MATERIAL PROVIDED:
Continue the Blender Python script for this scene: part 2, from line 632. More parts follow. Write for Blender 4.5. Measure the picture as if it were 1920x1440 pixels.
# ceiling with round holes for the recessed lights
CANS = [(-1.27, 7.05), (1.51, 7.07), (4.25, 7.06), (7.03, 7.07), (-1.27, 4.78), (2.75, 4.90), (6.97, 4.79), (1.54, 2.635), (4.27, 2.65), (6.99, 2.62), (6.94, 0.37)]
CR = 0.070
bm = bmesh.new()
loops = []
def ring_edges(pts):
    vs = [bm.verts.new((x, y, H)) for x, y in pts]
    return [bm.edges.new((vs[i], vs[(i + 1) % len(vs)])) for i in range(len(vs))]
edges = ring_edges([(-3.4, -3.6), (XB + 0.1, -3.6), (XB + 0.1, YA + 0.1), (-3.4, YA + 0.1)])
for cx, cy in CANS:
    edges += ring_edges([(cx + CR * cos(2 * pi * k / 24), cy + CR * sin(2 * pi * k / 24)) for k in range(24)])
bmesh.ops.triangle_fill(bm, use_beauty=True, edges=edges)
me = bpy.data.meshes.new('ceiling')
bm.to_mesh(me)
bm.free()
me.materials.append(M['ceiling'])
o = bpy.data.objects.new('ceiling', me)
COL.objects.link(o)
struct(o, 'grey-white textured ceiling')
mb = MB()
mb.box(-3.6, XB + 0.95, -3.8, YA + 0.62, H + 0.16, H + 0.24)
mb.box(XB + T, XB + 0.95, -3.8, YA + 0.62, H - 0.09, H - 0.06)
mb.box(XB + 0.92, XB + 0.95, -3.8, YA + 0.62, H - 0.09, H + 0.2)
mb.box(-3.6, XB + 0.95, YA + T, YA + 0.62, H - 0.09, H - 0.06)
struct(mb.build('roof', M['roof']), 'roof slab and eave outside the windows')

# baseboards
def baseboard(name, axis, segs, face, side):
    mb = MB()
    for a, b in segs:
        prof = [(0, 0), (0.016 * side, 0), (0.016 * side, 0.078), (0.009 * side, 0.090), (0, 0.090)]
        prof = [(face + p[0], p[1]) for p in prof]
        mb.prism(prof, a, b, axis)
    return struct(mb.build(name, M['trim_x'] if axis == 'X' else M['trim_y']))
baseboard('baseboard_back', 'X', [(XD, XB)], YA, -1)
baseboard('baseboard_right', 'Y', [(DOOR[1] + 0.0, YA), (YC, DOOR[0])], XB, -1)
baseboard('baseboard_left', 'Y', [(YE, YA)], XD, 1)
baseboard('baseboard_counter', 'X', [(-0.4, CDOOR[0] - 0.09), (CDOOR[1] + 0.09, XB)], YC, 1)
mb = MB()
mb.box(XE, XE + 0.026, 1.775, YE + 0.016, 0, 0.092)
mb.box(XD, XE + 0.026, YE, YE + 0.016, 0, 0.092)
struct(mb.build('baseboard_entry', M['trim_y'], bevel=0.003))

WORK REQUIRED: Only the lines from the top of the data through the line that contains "struct(mb.build('roof', M['roof']), 'roof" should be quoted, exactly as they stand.

RESPONSE TO THIS EXERCISE:
Continue the Blender Python script for this scene: part 2, from line 632. More parts follow. Write for Blender 4.5. Measure the picture as if it were 1920x1440 pixels.
# ceiling with round holes for the recessed lights
CANS = [(-1.27, 7.05), (1.51, 7.07), (4.25, 7.06), (7.03, 7.07), (-1.27, 4.78), (2.75, 4.90), (6.97, 4.79), (1.54, 2.635), (4.27, 2.65), (6.99, 2.62), (6.94, 0.37)]
CR = 0.070
bm = bmesh.new()
loops = []
def ring_edges(pts):
    vs = [bm.verts.new((x, y, H)) for x, y in pts]
    return [bm.edges.new((vs[i], vs[(i + 1) % len(vs)])) for i in range(len(vs))]
edges = ring_edges([(-3.4, -3.6), (XB + 0.1, -3.6), (XB + 0.1, YA + 0.1), (-3.4, YA + 0.1)])
for cx, cy in CANS:
    edges += ring_edges([(cx + CR * cos(2 * pi * k / 24), cy + CR * sin(2 * pi * k / 24)) for k in range(24)])
bmesh.ops.triangle_fill(bm, use_beauty=True, edges=edges)
me = bpy.data.meshes.new('ceiling')
bm.to_mesh(me)
bm.free()
me.materials.append(M['ceiling'])
o = bpy.data.objects.new('ceiling', me)
COL.objects.link(o)
struct(o, 'grey-white textured ceiling')
mb = MB()
mb.box(-3.6, XB + 0.95, -3.8, YA + 0.62, H + 0.16, H + 0.24)
mb.box(XB + T, XB + 0.95, -3.8, YA + 0.62, H - 0.09, H - 0.06)
mb.box(XB + 0.92, XB + 0.95, -3.8, YA + 0.62, H - 0.09, H + 0.2)
mb.box(-3.6, XB + 0.95, YA + T, YA + 0.62, H - 0.09, H - 0.06)
struct(mb.build('roof', M['roof']), 'roof slab and eave outside the windows')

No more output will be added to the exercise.